El gran melón europeo: por qué reformar los Tratados de la Unión Europea es tan difícil

La reforma de los Tratados de la Unión siempre provoca debates tensos. Muchos Estados miembros se oponen a abrir la caja de Pandora

Foto: Bandera de la Unión Europea. (EFE/Philipp von Ditfurth)
Bandera de la Unión Europea. (EFE/Philipp von Ditfurth)

Si hay un tema tabú en la Unión Europea, es la reforma de los Tratados. Es la auténtica caja de Pandora, el asunto que nadie quiere tocar demasiado en serio porque es altamente tóxico. Para algunos, es incluso un debate no nato. Todos saben que existe, que está ahí, pero todos saben que es imposible llevarlo a buen puerto. Desde 2009, cuando entró en vigor el Tratado de Lisboa, que venía a sustituir la fallida Constitución europea, nadie ha intentado abordar el asunto de verdad. Esta semana, el Parlamento Europeo ha votado una propuesta de reforma de los Tratados con la que busca agilizar la Unión, eliminar vetos y también preparar el bloque ante una posible futura ampliación a más de 30 socios, pero esta nueva intentona, lo más parecido a un intento real por lanzar una reforma desde 2009, tiene pocas opciones de salir adelante.

¿Por qué resulta tan difícil hablar de la reforma de los Tratados? La respuesta corta es, como en tantas otras cosas de la Unión Europea, porque requiere un apoyo unánime de todos los Estados miembros y se está lejísimos de acercarse a él. La respuesta larga es algo más compleja. El propio resultado de la votación indica bien cuál es el estado de ánimo en Bruselas. La Eurocámara, de largo el lugar donde más federalistas y proeuropeos radicales se podían encontrar en el pasado, aprobó el informe por la mínima: 291 votos a favor, 274 en contra y 44 abstenciones. Los impulsores de ese informe, los eurodiputados Daniel Freund, de Los Verdes, Guy Verhofstadt, de los liberales (Renew Europe), Sven Simon, del Partido Popular Europeo (PPE), Helmut Scholz, de la Izquierda Unitaria Europea (GUE) y Gaby Bischoff y el español Domènec Ruiz Devesa, de los socialdemócratas europeos, han celebrado la aprobación como un gran paso adelante porque activa una de las vías que podrían llevar a una convención que preparara un nuevo tratado. Pero lo cierto es que el resultado ajustado muestra lo difícil que es esa operación.
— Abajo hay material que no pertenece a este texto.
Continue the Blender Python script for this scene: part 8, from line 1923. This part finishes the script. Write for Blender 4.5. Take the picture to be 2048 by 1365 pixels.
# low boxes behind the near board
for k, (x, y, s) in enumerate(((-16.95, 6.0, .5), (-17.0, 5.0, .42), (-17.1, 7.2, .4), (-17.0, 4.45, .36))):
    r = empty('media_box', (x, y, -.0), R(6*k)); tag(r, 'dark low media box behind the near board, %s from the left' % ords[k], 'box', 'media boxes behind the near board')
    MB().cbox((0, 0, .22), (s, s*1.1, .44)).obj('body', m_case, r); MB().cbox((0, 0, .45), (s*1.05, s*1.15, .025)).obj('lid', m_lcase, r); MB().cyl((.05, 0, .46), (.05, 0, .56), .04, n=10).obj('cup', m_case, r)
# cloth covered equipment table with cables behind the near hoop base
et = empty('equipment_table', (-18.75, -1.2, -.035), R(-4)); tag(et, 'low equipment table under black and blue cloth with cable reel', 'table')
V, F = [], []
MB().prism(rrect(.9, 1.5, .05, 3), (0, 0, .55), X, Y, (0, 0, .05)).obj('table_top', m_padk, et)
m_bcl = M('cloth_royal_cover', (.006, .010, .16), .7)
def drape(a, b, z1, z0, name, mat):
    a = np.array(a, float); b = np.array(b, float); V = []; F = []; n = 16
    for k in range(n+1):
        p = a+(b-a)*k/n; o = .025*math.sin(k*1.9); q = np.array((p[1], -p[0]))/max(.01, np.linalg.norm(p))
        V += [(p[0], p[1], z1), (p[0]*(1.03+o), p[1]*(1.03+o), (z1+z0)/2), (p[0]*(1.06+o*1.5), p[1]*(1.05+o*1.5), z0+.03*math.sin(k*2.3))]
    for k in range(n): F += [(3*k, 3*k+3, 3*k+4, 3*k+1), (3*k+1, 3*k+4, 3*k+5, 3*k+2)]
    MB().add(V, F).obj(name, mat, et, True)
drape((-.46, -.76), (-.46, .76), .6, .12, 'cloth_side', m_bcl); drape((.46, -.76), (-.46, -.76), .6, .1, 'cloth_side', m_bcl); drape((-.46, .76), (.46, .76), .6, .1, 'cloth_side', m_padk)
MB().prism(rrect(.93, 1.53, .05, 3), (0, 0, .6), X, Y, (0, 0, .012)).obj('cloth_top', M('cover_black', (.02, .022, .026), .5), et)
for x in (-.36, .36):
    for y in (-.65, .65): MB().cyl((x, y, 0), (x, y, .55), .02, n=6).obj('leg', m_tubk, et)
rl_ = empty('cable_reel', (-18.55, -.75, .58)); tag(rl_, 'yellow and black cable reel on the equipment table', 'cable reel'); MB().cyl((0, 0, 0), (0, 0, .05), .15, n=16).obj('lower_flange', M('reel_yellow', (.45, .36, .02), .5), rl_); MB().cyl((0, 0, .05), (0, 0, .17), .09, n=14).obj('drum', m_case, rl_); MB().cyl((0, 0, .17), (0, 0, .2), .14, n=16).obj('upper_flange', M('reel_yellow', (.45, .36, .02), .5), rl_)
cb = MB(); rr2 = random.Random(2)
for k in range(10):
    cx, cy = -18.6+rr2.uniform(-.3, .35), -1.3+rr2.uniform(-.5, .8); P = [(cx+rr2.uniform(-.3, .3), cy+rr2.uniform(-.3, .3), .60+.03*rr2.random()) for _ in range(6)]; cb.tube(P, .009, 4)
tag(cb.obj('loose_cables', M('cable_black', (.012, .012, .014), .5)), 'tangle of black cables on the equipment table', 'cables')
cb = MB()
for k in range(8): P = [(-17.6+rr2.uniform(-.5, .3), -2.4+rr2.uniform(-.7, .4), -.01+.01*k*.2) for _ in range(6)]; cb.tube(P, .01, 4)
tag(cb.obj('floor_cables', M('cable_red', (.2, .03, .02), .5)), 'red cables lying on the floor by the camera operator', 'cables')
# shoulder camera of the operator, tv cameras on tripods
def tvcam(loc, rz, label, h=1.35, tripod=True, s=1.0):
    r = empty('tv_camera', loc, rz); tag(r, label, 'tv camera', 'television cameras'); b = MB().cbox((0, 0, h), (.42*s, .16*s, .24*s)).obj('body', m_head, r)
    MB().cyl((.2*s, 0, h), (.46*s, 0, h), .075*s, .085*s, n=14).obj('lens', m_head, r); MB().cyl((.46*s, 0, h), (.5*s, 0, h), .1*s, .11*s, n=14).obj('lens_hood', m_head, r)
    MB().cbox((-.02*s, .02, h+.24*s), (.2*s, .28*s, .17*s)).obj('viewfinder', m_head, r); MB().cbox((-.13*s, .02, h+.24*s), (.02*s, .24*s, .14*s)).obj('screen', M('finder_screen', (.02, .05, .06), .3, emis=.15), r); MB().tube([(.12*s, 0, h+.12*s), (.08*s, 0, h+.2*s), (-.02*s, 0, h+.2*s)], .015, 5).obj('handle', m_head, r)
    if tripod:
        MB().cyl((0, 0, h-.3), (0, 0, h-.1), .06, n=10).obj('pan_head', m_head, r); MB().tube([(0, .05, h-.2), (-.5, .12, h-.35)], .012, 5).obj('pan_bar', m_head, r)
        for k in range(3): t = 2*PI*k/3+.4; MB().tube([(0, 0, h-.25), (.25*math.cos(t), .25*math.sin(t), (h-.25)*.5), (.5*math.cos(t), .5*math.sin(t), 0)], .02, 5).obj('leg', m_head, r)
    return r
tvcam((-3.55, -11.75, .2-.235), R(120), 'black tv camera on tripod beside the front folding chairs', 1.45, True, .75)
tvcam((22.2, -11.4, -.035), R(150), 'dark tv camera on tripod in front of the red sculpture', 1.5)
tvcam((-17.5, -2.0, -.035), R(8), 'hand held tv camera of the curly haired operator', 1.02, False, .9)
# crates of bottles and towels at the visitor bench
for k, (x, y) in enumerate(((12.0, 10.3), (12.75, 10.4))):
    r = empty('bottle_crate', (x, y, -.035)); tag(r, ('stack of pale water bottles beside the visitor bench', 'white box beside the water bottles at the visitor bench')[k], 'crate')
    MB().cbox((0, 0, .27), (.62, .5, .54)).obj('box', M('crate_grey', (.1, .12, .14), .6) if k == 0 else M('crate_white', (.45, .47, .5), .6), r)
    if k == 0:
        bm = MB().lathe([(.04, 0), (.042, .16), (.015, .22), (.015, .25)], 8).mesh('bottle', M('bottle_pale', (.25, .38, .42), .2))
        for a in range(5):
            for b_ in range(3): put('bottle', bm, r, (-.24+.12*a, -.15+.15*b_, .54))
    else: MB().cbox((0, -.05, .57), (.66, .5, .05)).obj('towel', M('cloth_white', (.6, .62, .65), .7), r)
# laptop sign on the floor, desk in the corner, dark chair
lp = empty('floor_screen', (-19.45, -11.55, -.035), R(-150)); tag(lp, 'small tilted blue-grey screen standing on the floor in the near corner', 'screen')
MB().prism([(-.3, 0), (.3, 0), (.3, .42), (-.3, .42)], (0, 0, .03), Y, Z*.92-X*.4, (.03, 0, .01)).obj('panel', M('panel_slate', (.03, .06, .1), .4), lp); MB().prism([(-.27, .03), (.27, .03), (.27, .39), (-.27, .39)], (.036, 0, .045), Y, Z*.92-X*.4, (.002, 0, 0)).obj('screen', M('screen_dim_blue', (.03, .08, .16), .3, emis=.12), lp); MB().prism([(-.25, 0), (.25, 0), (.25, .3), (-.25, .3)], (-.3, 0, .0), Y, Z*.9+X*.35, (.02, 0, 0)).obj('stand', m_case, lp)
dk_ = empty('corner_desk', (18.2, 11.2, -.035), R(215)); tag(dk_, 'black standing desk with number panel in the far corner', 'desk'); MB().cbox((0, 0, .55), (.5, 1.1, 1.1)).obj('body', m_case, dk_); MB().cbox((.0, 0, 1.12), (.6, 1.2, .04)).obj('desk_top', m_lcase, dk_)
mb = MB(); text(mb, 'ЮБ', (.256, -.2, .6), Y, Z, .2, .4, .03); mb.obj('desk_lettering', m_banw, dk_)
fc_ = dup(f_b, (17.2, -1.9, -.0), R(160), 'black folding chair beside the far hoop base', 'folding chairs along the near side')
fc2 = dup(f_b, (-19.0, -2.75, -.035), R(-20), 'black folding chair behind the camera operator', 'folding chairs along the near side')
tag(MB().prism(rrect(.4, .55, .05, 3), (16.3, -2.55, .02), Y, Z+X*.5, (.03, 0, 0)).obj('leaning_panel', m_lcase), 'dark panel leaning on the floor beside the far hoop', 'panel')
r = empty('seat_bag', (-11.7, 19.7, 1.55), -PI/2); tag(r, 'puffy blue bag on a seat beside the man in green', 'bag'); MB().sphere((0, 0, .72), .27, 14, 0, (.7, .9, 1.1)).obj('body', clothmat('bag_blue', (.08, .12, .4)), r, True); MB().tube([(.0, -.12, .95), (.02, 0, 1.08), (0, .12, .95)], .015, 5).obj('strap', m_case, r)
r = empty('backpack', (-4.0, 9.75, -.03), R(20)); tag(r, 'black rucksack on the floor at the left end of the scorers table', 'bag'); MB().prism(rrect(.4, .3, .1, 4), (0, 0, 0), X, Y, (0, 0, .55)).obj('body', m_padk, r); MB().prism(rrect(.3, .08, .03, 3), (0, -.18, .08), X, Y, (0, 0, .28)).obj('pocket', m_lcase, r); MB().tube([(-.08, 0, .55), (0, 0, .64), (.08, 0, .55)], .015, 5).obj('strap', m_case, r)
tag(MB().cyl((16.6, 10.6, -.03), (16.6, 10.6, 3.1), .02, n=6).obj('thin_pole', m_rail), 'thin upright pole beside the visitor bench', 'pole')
La buena noticia para los reformadores es que algo se está moviendo. El tabú se empezó a romper en 2022, cuando al finalizar la Conferencia sobre el Futuro de Europa —una idea lanzada por el presidente francés, Emmanuel Macron, a la que la Eurocámara ha intentado dar seguimiento a pesar de su escaso recorrido—, algunos plantearon la necesidad de escuchar las voces de los ciudadanos y tratar de plasmar sus prioridades y sus quejas en una reforma de los Tratados. Ese mensaje venía, en todo caso, de los tradicionales reformadores federalistas. Para los Estados miembros, eran los mismos de siempre que trataban de apoyarse sobre la idea de la conferencia para impulsar su agenda. El mejor argumento a favor de que algo se mueve más allá del típico club de federalistas radicales es un discurso de mayo de 2022 de Mario Draghi, entonces primer ministro italiano, que pidió afrontar una reforma "con valentía". "Las instituciones que nuestros predecesores han construido en las últimas décadas han servido bien a los ciudadanos europeos, pero son inadecuadas para la realidad a la que nos enfrentamos hoy", explicaba Draghi en aquella intervención.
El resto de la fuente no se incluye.